An analysis by the Kaiser Family Foundation, pictured above, shows the differences among the tax credits Californians would receive under the Affordable Care Act versus the current Republican bill, the American Health Care Act. The bill is expected to come to a vote on the House floor on Thursday. (California Healthline is produced by Kaiser Health News, an editorially independent publication of the foundation.)
The analysis shows that older Californians with annual incomes under $50,000 have much more to lose in tax credits under the GOP proposal than anyone else. Younger people are slightly better off under the AHCA, except for those with incomes below $20,000.
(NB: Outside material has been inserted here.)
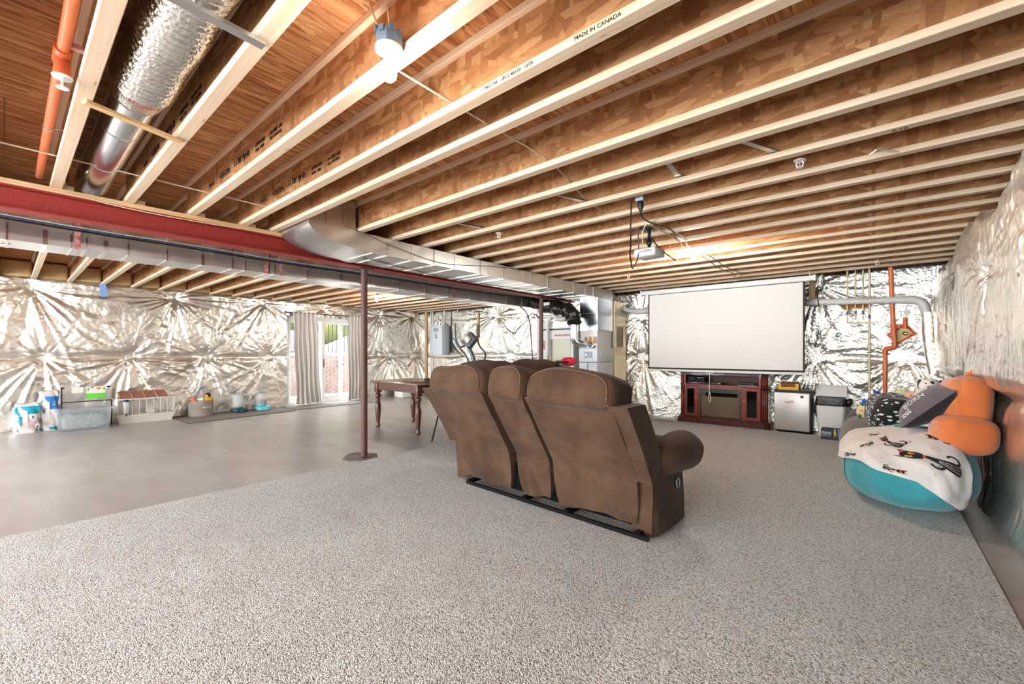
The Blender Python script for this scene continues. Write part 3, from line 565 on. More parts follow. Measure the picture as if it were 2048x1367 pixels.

Both the ACA and the AHCA rely on tax credits to help enrollees in the individual market pay for premiums. The tax credits under the ACA vary by family income and the cost of insurance where people live, as well as by age, and grow annually if premiums increase. The House leadership proposal, released on March 6, would provide tax credits that vary by age and grow annually with inflation. The proposal does not take insurance costs or income into account, except that credits would phase out once an individual’s annual income reached $75,000.
In both the ACA and AHCA, the tax credits are refundable, meaning people can obtain them as payments even if they don’t owe taxes.
Nationally, the GOP bill would provide nearly $600 billion in tax breaks over the next decade, almost all of it going to the wealthy, according to the nonpartisan Committee for a Responsible Federal Budget. As Julie Rovner, Kaiser Health News chief Washington correspondent reported, this is because Republicans are repealing nearly all the taxes that helped pay for the Affordable Care Act’s benefits, and the taxes mostly targeted higher-income people.
About 1.5 million people buy health insurance through the state’s exchange, Covered California, and the vast majority get federal subsidies.